Zurzeit begleitet von Ösen die Endphase der Vorbereitung für die Karate-Europameisterschaft 2003 in Bremen. „Dann wird die Weltelite in der Stadthalle zu sehen sein“, schwärmt Frank Miener, Pressesprecher zur EM 2003.

Für Suzukis Lehrgang streifen die Organisatoren ihre weiße Karatekluft über: der Großmeis-ter demonstriert den richtigen Zeitpunkt zur Verteidigung. Suzuki wird mit einem Messer attackiert.
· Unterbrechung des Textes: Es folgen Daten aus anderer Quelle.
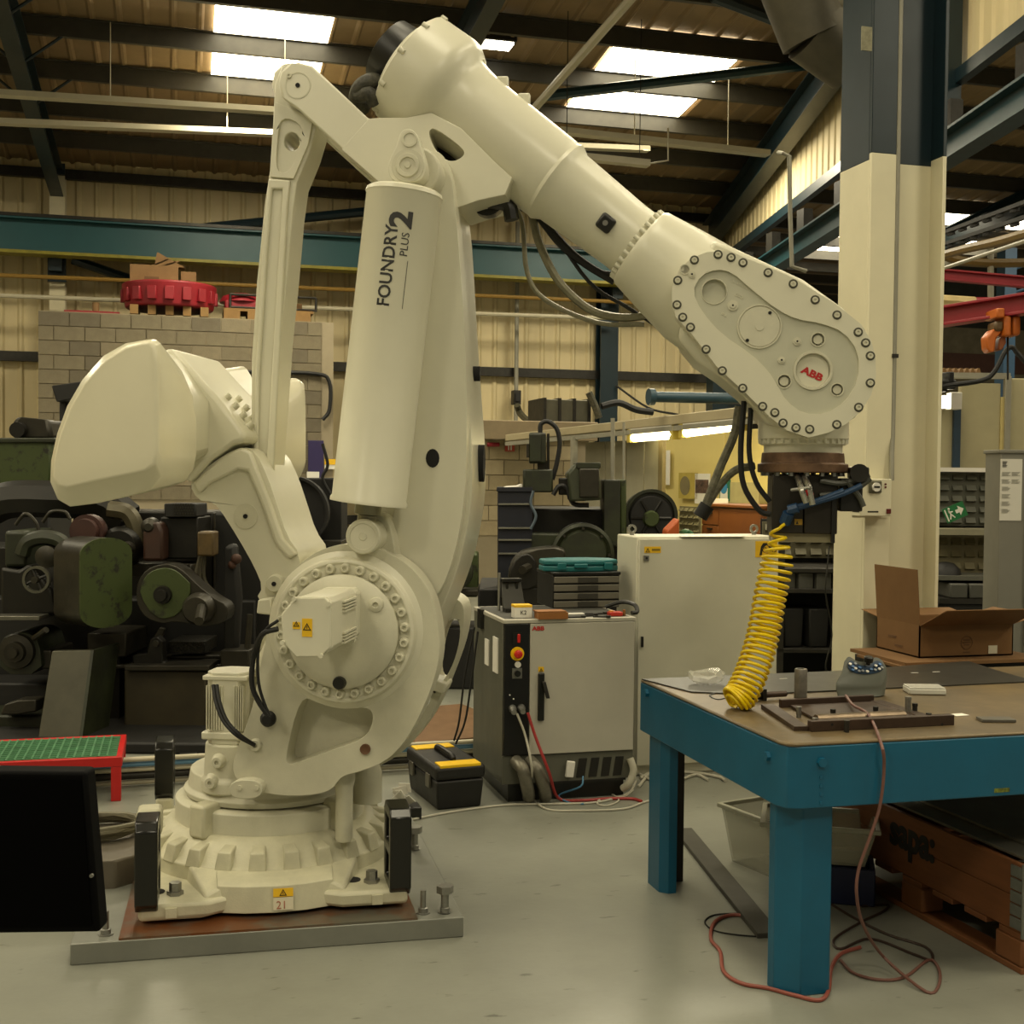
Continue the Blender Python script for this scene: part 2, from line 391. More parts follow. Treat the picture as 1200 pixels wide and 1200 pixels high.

Noch bevor der Angreifer seinen vorderen Fuß aufsetzt, hat Suzuki seinen Schwerpunkt verlagert und lässt den Schwung der Attacke in einen Wurf fließen. Die eigene Kraft bringt den Übungspartner zu Boden, entwaffnet durch einen Hebel des Bewegungsästheten. „Gelassen passt er den richtigen Moment zur Bewegung ab. Wie ein Torrero beim Stierkampf“, kommentiert Christoph Thiele, Erwachsenentrainer vom TV Eiche.

Das Alter scheint für Karate unwichtig zu sein, Herausforderungen gibt es immer. „Viele sehen nur den Kampf. Das ständige Training des Geistes aber ist wichtig. Denn im Alter schwindet die Kraft des Körpers, und dann sind viele leer“, spricht Suzuki, der sich der Zen Meditation hingibt.

Nachdem Suzuki zur Partnerübung aufruft, nimmt er nochmals Platz auf dem orangefarbenen Stuhl. Am nächsten Morgen sitzt er wieder im Flugzeug Richtung London, denn dort warten am kommenden Mittag die Schüler vor seinem „Dojo“.